Well, evaluate the condition of the “2525” 3V batteries that power the CMOS PCB.

[HwAoRrDk]

It may work when generated by a 5VSB supplied CMOS circuitry (i.e. High=5V or very near, Low=0V or very near), but otherwise the response is very questionable. Mainly when some boards generate it from 3.3V CMOS logic levels (many MBs have onboard 5VSB -> 3.3VSB regulator on the MB itself, as the 3.3V higher integration logic is way cheaper than a 5V one since the late 90's; these chips have 5V tolerant IOs so may accept 5V from other circuitry, but are not able to generate 5V levels themself), assuming all cirvuitry has true TTL / 3.3VCMOS (both are the same 0.8..2V threshold) compatible logic inputs with a sharp response.

What are you talking about? The ATX power supply PS_ON signal is active-low, so the MB will have an open-drain/open-collector output for which the logic level is irrelevant, because it is just switching PS_ON to ground.

[Medved]

Yes, it is Active low and it is expected to be driven by an open drain (where, indeed,  the supply of the logic does not matter once it is 5V tolerant).
But there is nowhere written it can not be driven by a push-pull logic output holding the output at 3.5V or so when outputting "high". Or some may have used just a plain 3.3V open drain, but with an ESD diode towards its 3.3V supply, so clamping the voltage to 3.7V or so. All perfectly compatible with the TTL specification (High is supposed to be generated as 2.4V and above, which it is).

The point is even when the voltage is held at 2V and above (the TTL high level minimum input level), the power supply is supposed to respond to it as a proper "PowerOff" command.

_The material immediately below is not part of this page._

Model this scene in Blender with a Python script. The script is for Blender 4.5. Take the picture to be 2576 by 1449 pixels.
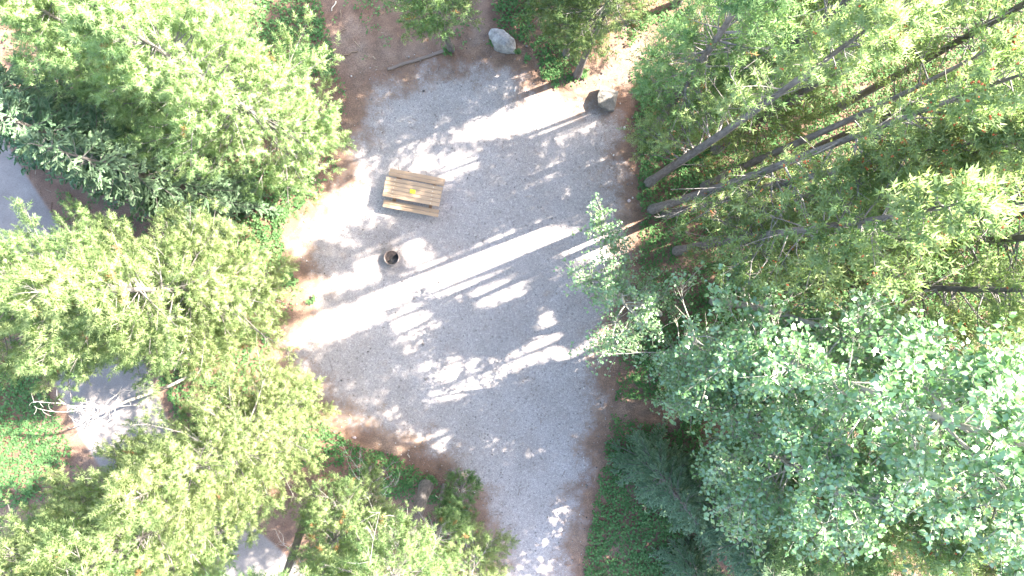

And this PSU design clearly does not do that, because the PSON input is designed the way it is there.

And regardless what input levels the PSU is designed for, wrong by itself is the fact that just a wrong voltage level at the control signal may cause situation when the PSU generates high current/power output without any overload/short circuit protection.

[m k]

So first IC1 pin 12 must have a voltage, then if pins 8 and 11 are pulsing the chip is on.
But if pin 12 is pulsing there is a fault and the chip is possibly not on.

When IC1 pins 8 and 11 are pulsing T2 is driving T1.
But if 12V feedback is not present through D10 the drive is weaker.

Back in the day I learned that anything but obvious is too time consuming.
Schematics situation wasn't good either.